Grand Monarque is the top of the line sparkler at Brotherhood. It runs $40 a bottle and is raved about by the staff there. It wasn't on the tasting, but of course, we bought a bottle (at the Winey Son's urging). We haven't had the chance to open it yet, but I will review it when we do.

The whites were next.
Chardonnay (12%, 2012): I liked this wine well enough at the tasting, noting some oak tastes with a touch of light fruit above it all. I did buy a bottle and had some after we got back, and in that bottle I tasted lots of celery. Not a great thing, in my opinion. There were also flavors of green leaves and oak and something very woodsy and tart as well. It was crisp and thin in my mouth. I think I'd like to try another bottle of this one, given that the two tastings I had of it were so different. And who knew how long the tasting room bottle had been open.

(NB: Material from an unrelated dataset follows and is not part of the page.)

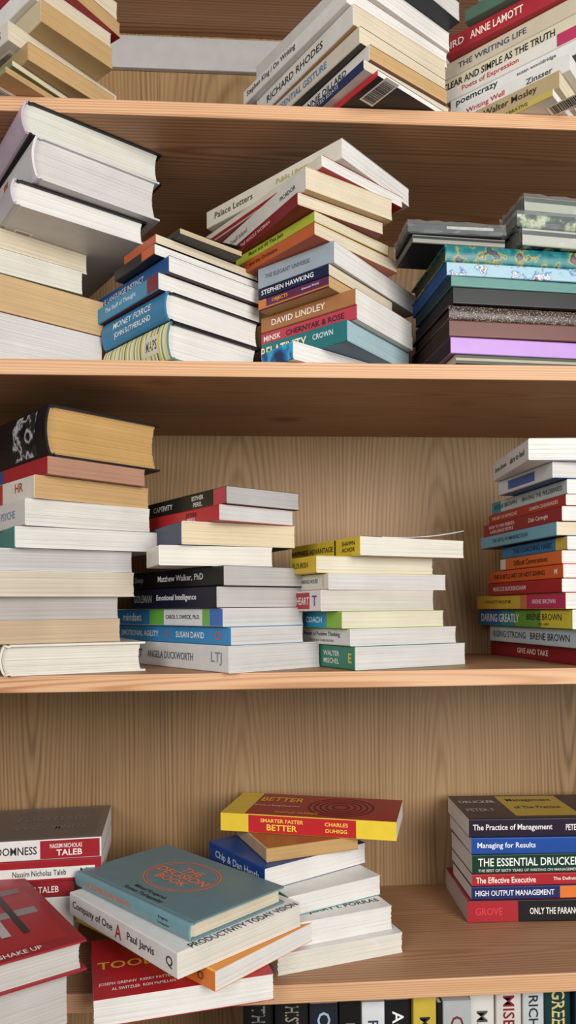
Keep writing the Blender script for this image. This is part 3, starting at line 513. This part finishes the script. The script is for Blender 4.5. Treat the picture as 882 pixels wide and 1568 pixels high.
# ---------------- bottom row, standing books
st=Stack(); z5=shelves[5][1]; x=W(372,1545,.02).x; R=random.Random(11)
seq=[('#0f1114','#6a6a6a','THE LAST EMPIRE',.036),('#14161a','#88806a','HISTORY OF RUSSIA',.040),('#1b222c','#9ab0c8','COLLAPSE',.034),('#101215','#777777','MEMORY',.026),
('#cfd3d6','#24364a','RICARDO',.028),('#15171a','#e8e8e8','ACADEMY',.031),('#c4a830','#22252a','MULTIPLE',.028),('#14161a','#aaaaaa','ONE',.006),('#a9adae','#6a2f24','CAPITAL',.034),('#d0cdc6','#4a4a48','MARKETS',.030),('#c9c4bc','#7a1f28','MISBEHAVING',.031),('#b8bfc0','#2a2c2e','RICHARD CASS',.026),('#17383a','#c8b878','GREEN TOWN',.036),('#1a2a3a','#d0d0d0','NUDGE',.03),('#8c2a2a','#eeeeee','ECONOMICS',.03),('#c9c4bc','#333333','THE PRIZE',.03)]
for i,(c,t,s,T) in enumerate(seq):
    hh=.272+R.uniform(-.004,.006); wd=.16+R.uniform(-.02,.02)
    M=Matrix(((0,0,1,x),(0,1,0,.02+R.uniform(0,.01)),(-1,0,0,z5+hh),(0,0,0,1)))
    book(st,M,hh,wd,T-.0006,'h' if T>.034 else 'p',c,c,WH,texts=[(.01,.45,.5,.45,s,t)])
    x+=T+.0004
st.finish('book_row')

# ------------------------------------------------------------------ light
w=bpy.data.worlds.new('world'); scene.world=w; w.use_nodes=True
w.node_tree.nodes['Background'].inputs[0].default_value=(.92,.96,1,1); w.node_tree.nodes['Background'].inputs[1].default_value=.27
def area(name,loc,tgt,sx,sy,p,col):
    l=bpy.data.lights.new(name,'AREA'); l.shape='RECTANGLE'; l.size=sx; l.size_y=sy; l.energy=p; l.color=col
    o=bpy.data.objects.new(name,l); scene.collection.objects.link(o); o.location=loc
    o.rotation_euler=(Vector(tgt)-Vector(loc)).to_track_quat('-Z','Y').to_euler()
area('window_light',(.95,-1.75,1.6),(.05,.1,1.15),1.0,1.2,43,(1,.985,.955))
area('ceiling_light',(-.9,-1.6,1.8),(-.1,.1,1.1),.8,.8,14,(1,.98,.96))
print('STACK OK')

Sweet Riesling (12%, 2013): ding ding ding...we have a winner. This wine has won many awards, and rightfully so. Lime on the nose and honeysuckle flavor and a nice, clean finish that keeps this from being one of those sticky sweet Rieslings. It was our favorite wine and is the winery's best selling wine as well. An interesting note: during the Clinton presidency, the White House folks realized that there were NO American wines in the wine cellar. So they held a contest to choose USA wines to add, and this Riesling, along with Brotherhood's Merlot, won. Quite the endorsement, huh?

Now for the reds.
Brotherhood Winery tasting room - two soon to be West Point graduates
Soon to be 2LT's:Winey Son and
Winey Roomie in the tasting room
Pinot Noir: oh well, can't win them all. This wine was flabby and a bit sour. The taste of bacon and smoke overwhelmed everything else. Now again, the bottle could have been opened for a while, given that we were not the first tour of the day.  But one little sip was enough for me.

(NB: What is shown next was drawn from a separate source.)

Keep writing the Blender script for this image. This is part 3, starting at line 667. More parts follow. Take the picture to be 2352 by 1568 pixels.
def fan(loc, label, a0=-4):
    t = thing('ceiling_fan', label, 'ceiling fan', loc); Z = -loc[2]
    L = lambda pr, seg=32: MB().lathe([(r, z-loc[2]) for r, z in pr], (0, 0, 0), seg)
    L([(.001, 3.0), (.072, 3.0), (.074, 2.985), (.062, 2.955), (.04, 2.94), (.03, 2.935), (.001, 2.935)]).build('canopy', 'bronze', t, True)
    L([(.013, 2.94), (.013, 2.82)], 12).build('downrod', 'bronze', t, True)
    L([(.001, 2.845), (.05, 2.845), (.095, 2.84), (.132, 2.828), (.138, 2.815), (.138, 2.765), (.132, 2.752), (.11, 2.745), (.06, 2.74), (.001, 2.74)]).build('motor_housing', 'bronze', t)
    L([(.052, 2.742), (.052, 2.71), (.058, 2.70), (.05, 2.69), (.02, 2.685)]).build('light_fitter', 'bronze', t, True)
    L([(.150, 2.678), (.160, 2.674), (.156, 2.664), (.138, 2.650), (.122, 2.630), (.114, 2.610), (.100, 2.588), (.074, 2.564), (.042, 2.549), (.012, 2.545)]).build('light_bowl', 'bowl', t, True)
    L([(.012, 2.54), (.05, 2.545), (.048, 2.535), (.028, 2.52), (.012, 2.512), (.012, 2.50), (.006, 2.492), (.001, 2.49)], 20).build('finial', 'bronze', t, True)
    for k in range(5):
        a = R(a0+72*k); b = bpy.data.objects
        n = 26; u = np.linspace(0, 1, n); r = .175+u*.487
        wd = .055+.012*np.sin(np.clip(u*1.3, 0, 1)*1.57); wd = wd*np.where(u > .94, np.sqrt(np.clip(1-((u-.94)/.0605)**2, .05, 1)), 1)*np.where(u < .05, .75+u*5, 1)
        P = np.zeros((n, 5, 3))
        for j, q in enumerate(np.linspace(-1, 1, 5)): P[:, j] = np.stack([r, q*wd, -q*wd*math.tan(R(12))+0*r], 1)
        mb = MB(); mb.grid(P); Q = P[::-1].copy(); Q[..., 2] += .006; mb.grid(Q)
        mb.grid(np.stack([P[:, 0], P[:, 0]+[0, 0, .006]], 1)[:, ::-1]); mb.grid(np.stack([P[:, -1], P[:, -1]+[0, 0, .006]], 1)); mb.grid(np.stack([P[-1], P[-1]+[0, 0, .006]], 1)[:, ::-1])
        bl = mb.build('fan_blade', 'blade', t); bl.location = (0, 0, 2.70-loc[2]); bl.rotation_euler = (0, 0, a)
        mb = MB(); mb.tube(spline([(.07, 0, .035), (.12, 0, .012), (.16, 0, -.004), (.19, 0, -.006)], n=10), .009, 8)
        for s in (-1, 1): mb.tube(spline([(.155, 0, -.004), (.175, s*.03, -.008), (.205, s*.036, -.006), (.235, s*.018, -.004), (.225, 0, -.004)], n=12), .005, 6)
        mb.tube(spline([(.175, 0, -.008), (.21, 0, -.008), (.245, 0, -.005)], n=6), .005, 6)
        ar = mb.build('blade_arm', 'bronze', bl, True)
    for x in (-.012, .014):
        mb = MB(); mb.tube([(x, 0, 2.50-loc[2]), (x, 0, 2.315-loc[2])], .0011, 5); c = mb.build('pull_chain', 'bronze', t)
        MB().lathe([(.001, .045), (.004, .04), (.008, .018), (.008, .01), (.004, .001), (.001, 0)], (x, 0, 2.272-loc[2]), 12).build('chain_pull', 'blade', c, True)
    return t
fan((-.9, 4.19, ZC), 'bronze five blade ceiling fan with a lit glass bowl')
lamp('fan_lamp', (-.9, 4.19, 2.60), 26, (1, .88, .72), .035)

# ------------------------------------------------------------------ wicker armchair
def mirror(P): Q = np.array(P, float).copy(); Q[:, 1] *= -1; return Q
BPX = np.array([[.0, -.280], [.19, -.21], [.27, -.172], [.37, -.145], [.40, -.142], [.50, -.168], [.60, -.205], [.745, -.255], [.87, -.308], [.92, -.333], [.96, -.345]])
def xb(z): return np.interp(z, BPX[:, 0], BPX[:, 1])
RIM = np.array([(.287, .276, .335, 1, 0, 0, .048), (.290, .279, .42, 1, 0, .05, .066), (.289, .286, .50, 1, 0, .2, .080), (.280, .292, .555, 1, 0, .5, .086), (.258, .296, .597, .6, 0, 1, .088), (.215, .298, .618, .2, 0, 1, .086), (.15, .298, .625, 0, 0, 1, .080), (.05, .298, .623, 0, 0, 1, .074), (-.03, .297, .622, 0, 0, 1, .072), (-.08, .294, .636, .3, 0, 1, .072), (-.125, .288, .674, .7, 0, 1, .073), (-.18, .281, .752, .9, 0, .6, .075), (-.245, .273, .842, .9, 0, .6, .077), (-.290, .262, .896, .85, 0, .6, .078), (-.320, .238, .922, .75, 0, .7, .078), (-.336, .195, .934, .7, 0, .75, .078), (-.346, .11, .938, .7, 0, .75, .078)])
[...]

Merlot: Another award winner from the winery, full of cherries and dark berries. It was velvety in my mouth. I really liked this one lots.  I did buy a bottle of this, but for my life, I cannot find it now. I think I need to check the Winey grandparents' box of wine, which at the moment, is 500 miles away. I will keep you informed on my search, though, and will report back with a full review if I ever find it. (Geez, how did I lose track of this bottle?)

Winey son hamming it up in the tasting room
Winey Son hamming it up 

I also tried some of the May Wine, which is a spring staple in Germany. The best way I can describe it to you all is to say it's just like drinking strawberry soda. It was that sweet. Not my favorite, but certain members of our group headed straight to the store and got some (they are also the people I suspect of having my Merlot, in case you were wondering).

Winey son drinking wine, pinky up
Winey Son after being told to behave

Much to my surprise, the Winey Son loved the Brotherhood Ruby Port (18%, NV). He is a newer wine drinker and I never even knew he had the taste buds for Port. A bottle of it is now at our home, awaiting the proper dessert to sip with. (Review to come.)

If you ever get the chance, do yourself a favor and visit Brotherhood. It's a leisurely half day visit, and if you decide to stay and eat lunch, it can become a lovely full day outing.  The wines are mostly available in New York, New Jersey and Connecticut, but they have an online store and are about to start a wine club.  I can almost assure you we will be ordering more of the Riesling.

Let me know if you  try and of these and cheers!!